I manage a site that has a number of mail forwarding addresses. They use it as a simple way to distribute information to various groups of people. Problem: Some mail servers reject the forwarded email. This happens when the forwarder receives a DKIM signed email and forwards it out. I understand SRS will correct this issue (the people are quite non-technical. Mailman would mean it would be quite possible that none of those using these Mailman will readily grasp the change). Running Postfix under Debian Wheezy installed following: The Perfect Server - Debian Wheezy (Apache2, BIND, Dovecot, ISPConfig 3).
Have located a possible solution, however my technical knowledge of postfix is too limited to evalulate the security effects of this solution. Should anyone with knowledge in this area also be interested in SRS and review it, any comments on your thoughts would be most welcome. SRS article: https://www.mind-it.info/forward-postfix-spf-srs/ GitHub link: https://github.com/roehling/postsrsd
I used this tutorial for a while then ran into unrelated problems and turned it off while debugging. I am also wondering if there are any drawbacks to using SRS according to that tutorial.

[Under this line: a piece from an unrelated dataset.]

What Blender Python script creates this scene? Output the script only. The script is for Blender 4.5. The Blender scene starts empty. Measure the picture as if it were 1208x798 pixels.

I'm looking at this on debian jessie and not sure it's completely right yet, but if you have jessie-backports, it seems to be something along the lines of: Code: # apt-get install postsrsd # sed -i "s/^SRS_DOMAIN=.*/SRS_DOMAIN=`hostname -f`/" /etc/default/postsrsd # service postsrsd stop # service postsrsd start # postconf -e "sender_canonical_maps = tcp:localhost:10001" # postconf -e "sender_canonical_classes = envelope_sender" # postconf -e "recipient_canonical_maps = tcp:localhost:10002" # postconf -e "recipient_canonical_classes= envelope_recipient,header_recipient" # postfix reload Note that this sets the server's hostname as the outgoing 'domain' to which sender addresses are rewritten - make sure there is an MX record for that hostname, or replies will fail. I have this disabled right at the moment till I can do a bit more testing, particularly in mailbox Cc: addrs (which appear to use sieve redirect rather than a postfix-level forward). But that's a start to play with, and seems to have some initial functionality working in initial tests.
This thread was linked within the bug report 2551 on git.ispconfig.org . I wonder if there is any progress or recent exprience with this setup over the last two years.
I've been running with the above config for some time, with pretty good results, though at this point I don't know how thorough my testing was. Issue 2551 mentions that the "outgoing bcc" fails (and includes a fix which I've not tried), which I probably did not test and possibly don't use anywhere. I just tested delivery to a mailbox which has a Cc: handled by sieve, and it worked fine - the envelope sender of the forwarded message was the rewritten srs address, so passes SPF checks.
Thank you for the howto, I've set up SRS with it and it works. I can confirm that the ISPConfig "Send outgoing BCC to" won't work anymore with PostSRSd but the fix you mentionned works: https://blog.dob.sk/2019/06/07/fixing-postfix-sender_bcc_maps-not-working-with-postsrsd/ The only problem after setting all this up is that PostSRSd now rewrites all emails so I looked at Postforward: https://github.com/zoni/postforward But I was not able to make it work with ISPConfig, do you have any solution? Thank you,
Anyone has solution for this in 2023 ? (i cant make "Send copy to" work, due to SPF troubles , so need SRS to be implemented, but cant find clear solution )
There is postsrsd which added expirimental milter support in the latest version. You may want to have a look there and try it. No one here will give you a step by step guide on how to set it up, because the expirience with this is limited. Try it on a testsystem, see if it works for you.